Well, today I'm not making my trip to Astoria for my games with Bo and Kevin, due to a weather advisory.
Angband
So this morning I've been playing this video game, Angband. A really primitive ASCII graphics adventure game, but one with an enormous amount of effort put into the design. This is because it was published Open Source, so something like dozens of coders have taken part in making improvements, tweaking this and that, making the levels balanced, etc.
The default setting is IronMan mode, so if your character dies, it records the high score and erases the file. This can, at times be upsetting. Right now I'm running my highest level character yet, and I'm being very cautious. I am a 28th level mage, and I haven't descended below the 18th floor of the dungeon. When I first started playing with a mage, I found that I died very very quickly. Finally I decided that I would try to have my mage's level around THREE TIMES the floor of the dungeon. I was fifth level before I went to floor 2, and about 8th level before I went to floor 3, and about 11th level before I went to floor 4, etc. Time consuming, but I *survived*.
Obviously I've broken this pattern, to be on floor 18, I'd need to be 53rd level. Instead, I am going down another floor whenever I feel like the floor I'm on is *easy*.
If this game sounds fun to you, you can read more about it and download it here.
Game Night at the Library
Last night from 7:00 to 10:00 PM, as planned, I went to the Western Illinois University Library and packed up my duffel bag with a good number of my newer games. I had printed up 10 flyers about the Open Gaming in Astoria on Feb. 20, and I laid them on the table next to the guest list.
When I arrived, I saw many of the regulars there. Q had some wargame partially set up, but he was ready to go play the LAN game. He gave me a few pointers on painting miniatures, and asked me if I'd brought Settlers of Catan. (No, but I will next time!)
In the computer room of the library, they were playing a Local Area Network (LAN) game with ALL of the computers in the lab. Sorry, I forgot what the LAN game they were playing is called--but everybody plays a WWII soldier and picks a gun, and then they run around trying to shoot each other and play war-games like capture-the-flag, or sabotage the enemy guns, etc.
They also had two Nintendo Wii's hooked up together and were playing some kind of four-player Wii game on a pair of big-screen projection TV's. And, they had Rock Band playing in another corner, with all the instruments, and a crooning soloist. Finally a big table full of games from the library, all laid out. Monopoly, Apples to Apples, Pachisi, Clue, Chess--(Not just Chess, but Pirate's of the Caribbean Chess!)
I saw somebody set up a game of Puerto Rico. I think of Puerto Rico as a very short game, but he was explaining it to four new players, and I remembered, it is a much longer game if nobody knows what they are doing.
I played a game of chess, then, with a person that looked as though he spent a great deal of time mastering the game. I decided to play quickly, not worrying too much about winning, and he didn't seem interested in playing another game against me--probably because it was such a complete lack of a challenge. So then I sat down to Kibbitz the Puerto Rico game, as the owner was explaining the rules, and wander around seeing what everyone was playing.

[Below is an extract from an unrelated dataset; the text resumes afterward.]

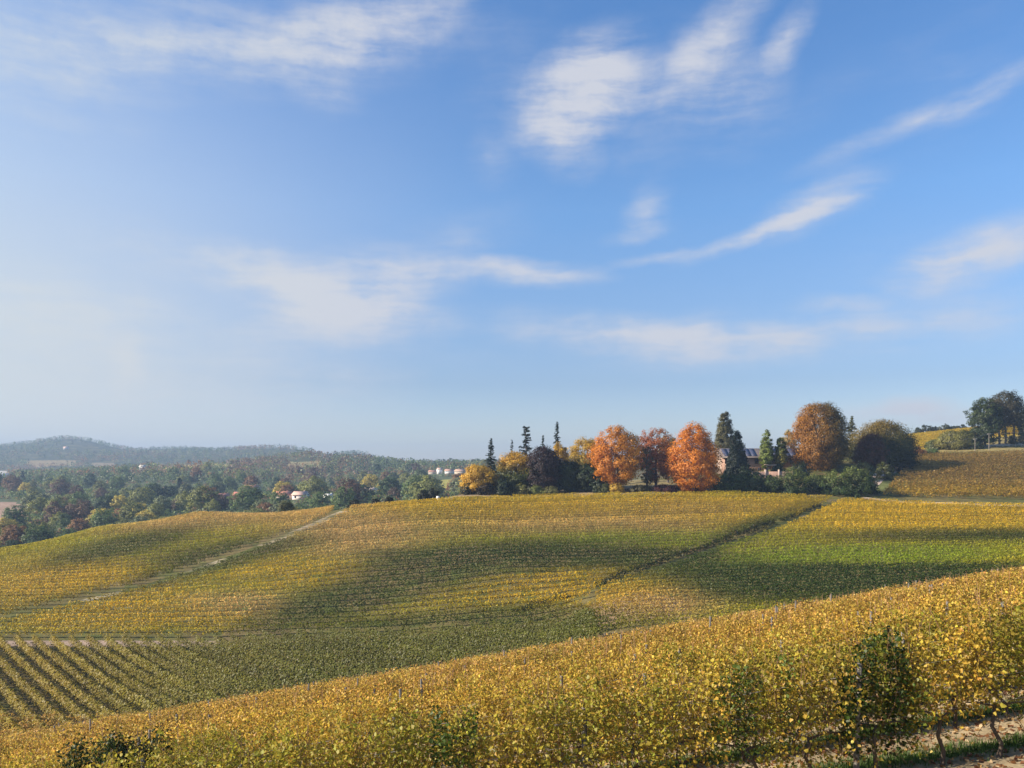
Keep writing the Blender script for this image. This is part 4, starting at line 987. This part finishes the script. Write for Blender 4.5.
KINDS = [  # key, colours, width/height, profile, label
    ('dark green', (.028, .046, .02), 1.0, dome, 'dark green rounded tree in the hazy valley wood'),
    ('mid green', (.06, .085, .026), 1.05, dome, 'mid green rounded tree in the hazy valley wood'),
    ('olive', (.115, .12, .035), 1.05, dome, 'olive yellow tree in the hazy valley wood'),
    ('rust', (.125, .07, .033), .95, egg, 'rusty brown autumn tree in the hazy valley wood'),
    ('plum', (.08, .052, .036), 1.0, dome, 'dull reddish purple tree in the hazy valley wood'),
    ('yellow', (.26, .21, .045), .95, egg, 'yellowing tree in the hazy valley wood'),
    ('grey', (.11, .125, .065), .8, egg, 'greyish green tree in the hazy valley wood'),
    ('conifer', (.018, .034, .024), .42, cone, 'dark pointed conifer in the hazy valley wood'),
]
def woods():
    global KINDS
    KINDS = [(a, tuple(1.9 * v for v in b), *r) for a, b, *r in KINDS]
    protos = []
    for key, c, ar, prof, lab in KINDS:
        for v in range(2):
            mb = MB(); h = 11.0
            limbs(mb, h, .26, h * ar, n=4)
            crown_mesh(mb, h * .06, h, h * ar, prof, flat(c), .62, 70, 26, rough=.12, inner=.35)
            me = mb.build('woodland_tree', M_FOL); data = me.data; bpy.data.objects.remove(me)
            protos.append((data, lab, key))
    pts = []
    hz = [(wx(h[0], h[1]), h[1], h[0]) for h in HOUSES]
    tries = 0
    while len(pts) < 290 and tries < 60000:
        tries += 1
        D = math.exp(random.uniform(math.log(285), math.log(960))); px = random.uniform(-70, 492)
        if px > 440 and D < 420: continue
        if px > 300 and D < 330 - 0: continue
        x = wx(px, D); z = z1(x, D); row = HOR - z / D * F
        h = random.uniform(6.5, 14.5) * (1.0 if D > 420 else .8)
        # hidden behind the hill crest
        cr = np.interp(px, [-70, 0, 100, 200, 350, 440, 500], [568, 553, 531, 516, 507, 500, 496])
        if row - h / D * F > cr + 2: continue
        inp = lambda poly: bool(inpoly(np.array([px]), np.array([row]), poly)[0])
        if inp([(-60, 500), (14, 500), (30, 506), (28, 520), (-5, 532), (-60, 532)]) or inp([(420, 479), (466, 476), (470, 492), (430, 492)]): continue
        if any((x - a) ** 2 < (9 + 0) ** 2 and -45 < D - b < 8 for a, b, _ in hz): continue
        sp = .62 * h * (1 + (D - 285) / 900)
        if any((x - a) ** 2 + ((D - b) * .8) ** 2 < (sp) ** 2 for a, b, *_ in pts): continue
        pts.append((x, D, z, h, px, row))
    cnt = 0
    for x, D, z, h, px, row in pts:
        n = fbm(np.array([x * .016]), np.array([D * .016]), 101)[0] + random.gauss(0, .12)
        if 20 < px < 75 and 488 < row < 512: n = .64 + random.gauss(0, .06)
        order = [0, 1, 6, 1, 2, 1, 0, 6, 3, 4, 2, 5, 2]
        if 215 < px < 385 and row < 487 and random.random() < .55: n = random.choice([.55, .60, .62, .66])
        k = order[int(np.clip((n - .25) * 2.0, 0, .999) * len(order))]
        if random.random() < .07: k = random.choice([3, 7, 2])
        data, lab, key = protos[k * 2 + random.randint(0, 1)]
        o = bpy.data.objects.new('woodland_tree', data); COL.objects.link(o)
        s = h / 11.0; wid = random.uniform(.9, 1.3)
        if key == 'conifer': s *= 1.15; wid = 1
        o.location = (x, D, z - .2); o.scale = (s * wid, s * wid, s); o.rotation_euler = (0, 0, random.random() * 6.28)
        tag(o, lab, 'tree', f'{key} trees of the valley wood')
        cnt += 1
    print('woodland trees', cnt, tries)
    n = 5200; D = np.exp(rng.uniform(math.log(280), math.log(940), n)); px = rng.uniform(-90, 480, n)
    k = ~((px > 430) & (D < 430)); D, px = D[k], px[k]; x = wx(px, D); z = Z(x, D); row = HOR - z / D * F
    k = np.ones(len(x), bool)
    for poly in ([(-60, 500), (14, 500), (30, 506), (28, 520), (-5, 532), (-60, 532)], [(420, 479), (466, 476), (470, 492), (430, 492)], [(-40, 530), (30, 534), (20, 554), (-60, 554)]): k &= ~inpoly(px, row, poly)
    for a, b, _ in hz: k &= ~((np.abs(x - a) < 8) & (D > b - 40) & (D < b + 6))
    x, D, z = x[k], D[k], z[k]; m = len(x); h = rng.uniform(2.0, 5.5, m); pal = np.array([c for _, c, *_ in KINDS])
    ci = rng.choice([0, 1, 1, 2, 6, 3, 1, 0], m); per = 34; idx = np.repeat(np.arange(m), per); q = len(idx); dirs = unit(rng.normal(size=(q, 3))); dirs[:, 2] = np.abs(dirs[:, 2])
    P = np.stack((x, D, z), -1)[idx] + dirs * (h[idx, None] * (.55 + .5 * rng.random((q, 1)))) * np.array((.95, .95, .95))
    mb = MB(); leaves(mb, P, dirs + .5 * rng.normal(size=(q, 3)), .95 * h[idx] / 4 * (.7 + .6 * rng.random(q)), pal[ci[idx]] * (1 + .25 * rng.normal(size=(q, 1))).clip(.5, 1.6))
    tag(mb.build('undergrowth', M_FOL), 'mixed scrub filling the gaps between the valley trees', 'undergrowth', kind='stuff')
    # the far woods: one mass nobody could count
    n = 26000
    D = np.exp(math.log(820) + math.log(3300 / 820) * rng.random(n) ** .8); px = rng.uniform(-150, 1180, n)
    k = (px < 500) | (rng.random(n) < .25); D, px = D[k], px[k]
    x = wx(px, D); z = Z(x, D); row = HOR - z / D * F
    fn = fbm(x * .006, D * .004, 111)
    k = (fn > .34)
    for poly in ([(28, 460), (74, 459), (76, 466), (30, 467)], [(88, 461), (112, 462), (120, 469), (90, 469)], [(286, 461), (318, 460), (322, 467), (288, 468)], [(150, 465), (230, 462), (232, 466), (152, 469)], [(-40, 471), (8, 471), (8, 478), (-40, 478)]):
        k &= ~inpoly(px, row, poly)
    k &= ~((np.abs(px - 445) < 26) & (D > 820) & (D < 905))
    k &= ~((np.abs(px - 143) < 4) & (D < 1120) & (D > 1000)); k &= ~((np.abs(px - 65) < 4) & (D > 2000) & (D < 2450))
    x, D, z = x[k], D[k], z[k]; m = len(x)
    h = rng.uniform(6, 13, m) * np.interp(D, [800, 2000], [.8, 1.0]); wv = h * rng.uniform(.55, .95, m)
    pal = np.array([c for _, c, *_ in KINDS]); sel = np.clip((fbm(x * .012, D * .008, 113) + .12 * rng.normal(size=m) - .25) * 2, 0, .999)
    order = np.array([0, 0, 1, 1, 6, 2, 1, 0, 1, 4, 3]); ci = order[(sel * len(order)).astype(int)]
    rise = (px[k] > 225) & (px[k] < 375) & (D < 1500) & (rng.random(m) < .6); ci[rise] = rng.choice([4, 4, 3, 2], rise.sum())
    per = 24; idx = np.repeat(np.arange(m), per); q = len(idx)
    dirs = unit(rng.normal(size=(q, 3))); con = (ci[idx] == 7) | (h[idx] > 12.7)
    f = rng.random(q); rad = np.where(con, (1.05 - f) * .55, np.sqrt(np.clip(1 - (2 * f - 1) ** 2, .05, 1))) * wv[idx] * (.75 + .35 * rng.random(q))
    P = np.stack((x[idx] + dirs[:, 0] * rad, D[idx] + dirs[:, 1] * rad, z[idx] + h[idx] * (.05 + .95 * f)), -1)
    C = pal[ci[idx]] * (1 + .25 * rng.normal(size=(q, 1))).clip(.5, 1.6)
    mb = MB(); leaves(mb, P, dirs + np.array((0, -.3, .4)), 1.9 * (h[idx] / 10) * (.7 + .6 * rng.random(q)), C)
    o = mb.build('far_woods', M_FOL); tag(o, 'blue hazed woods covering the distant hills', 'woods', kind='stuff')
woods()

# ------------------------------------------------------------------ grass and fallen leaves between the nearest rows
def litter():
    n = 42000; x = rng.uniform(-8, 16, n); k = rng.integers(0, 3, n); y = ROW0 + SP * (k + .30) + rng.normal(size=n) * .30
    m = (fbm(x * .5, y * .9, 21) > .25) & (x / y < .75) & (x / y > -.55); x, y = x[m], y[m]; z = Z(x, y)
    mb = MB(); n = len(x); h = rng.uniform(.05, .16, n); a = rng.random(n) * 6.28
    dx, dy = np.cos(a) * .010, np.sin(a) * .010; lx, ly = rng.normal(size=n) * .04, rng.normal(size=n) * .04
    V = np.stack((np.stack((x - dx, y - dy, z - .01), -1), np.stack((x + dx, y + dy, z - .01), -1), np.stack((x + lx, y + ly, z + h), -1)), 1).reshape(-1, 3)
    i = np.arange(n)[:, None] * 3; Q = i + np.array([0, 1, 2, 2])
    C = np.array((.07, .125, .022)) * (1 + .3 * rng.normal(size=(n, 1))).clip(.4, 1.8)
    mb.add(V, Q, C); tag(mb.build('grass', M_FOL), 'green grass in strips between the nearest vine rows', 'grass', kind='stuff')
    n = 16000; x = rng.uniform(-12, 16, n); y = rng.uniform(11.5, 24, n); ph = ((y - ROW0) / SP) % 1.0
    m = (np.abs(ph - .30) > .13) & (x / y < .75) & (x / y > -.7); x, y = x[m], y[m]; n = len(x)
    mb = MB(); cols = np.array([(.30, .14, .06), (.42, .26, .10), (.22, .10, .05), (.46, .34, .2)])
    leaves(mb, np.stack((x, y, Z(x, y) + .02), -1), np.array((0, 0, 1.0)) + .35 * rng.normal(size=(n, 3)), .09, cols[rng.integers(0, 4, n)] * (1 + .2 * rng.normal(size=(n, 1))).clip(.5, 1.5), shaped=True)
    tag(mb.build('fallen_leaves', M_FOL), 'dry fallen vine leaves scattered on the soil of the nearest rows', 'fallen leaves', kind='stuff')
litter()

# ------------------------------------------------------------------ the air
def haze():
    mb = MB(); mb.box((-6600, -90, -140), (6600, 4300, 108), (1, 1, 1))
    m, N, L = new_mat('haze'); out = N('ShaderNodeOutputMaterial'); v = N('ShaderNodeVolumePrincipled')
    v.inputs['Color'].default_value = (.38, .52, .74, 1); v.inputs['Density'].default_value = 0.00025; v.inputs['Anisotropy'].default_value = 0.1
    L(v.outputs[0], out.inputs['Volume'])
    o = mb.build('haze', m); tag(o, 'pale blue haze lying over the valley and hills', 'haze', kind='stuff')
haze()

Finally someone invited me to start a game of Pachisi with them; I guess it's the predecessor to Parcheesi. Similar to Sorry in that if you land on your opponents' pieces you send them back to the beginning. The rules were all printed on the inside of the box top, but on the once-over, we missed a few, and we were learning rules as we went. Finally we had them all down, and realized, the game was awfully boring. This gave me the opportunity to finally introduce one of the games I had brought (Carcassone) which it was generally agreed, was a much funner game.
When we finished Carcassone, a couple of guys were asking about the games that I had brought, and I had the opportunity to tell them about the Open Gaming in Astoria, on Feb. 20. One of them pulled the flyer out of his pocket about the Open Gaming... so it seems likely that at least one of the two will try to make it.
I had a really good time at the Game Night, and I look forward to it again next month.
Last Friday
When I went to Astoria last Friday, Bo never showed up, so Kevin and I spent the time having a look at a couple of computer games. Some time ago, I had given Kevin a copy of Colonization. But he had tried to play it and couldn't really get anywhere. So we spent about an hour or two with me just giving him advice about how to take each turn and how to get all of the fiddly little functions to work. It was so long ago that I learned to play it, that I can't even remember what I did to learn all of it. Kevin also showed me Might and Magic VI. How to make up the characters, and how to fight goblins. It looked fun. And finally we did play one game of Race For the Galaxy. I commented that we had no idea what each other had done for the entire game, and suggested that maybe we should get out a big shared piece of paper and draw a picture of the galaxy as we explored and developed it. Not sure if that would be an improvement or not--but just an idea.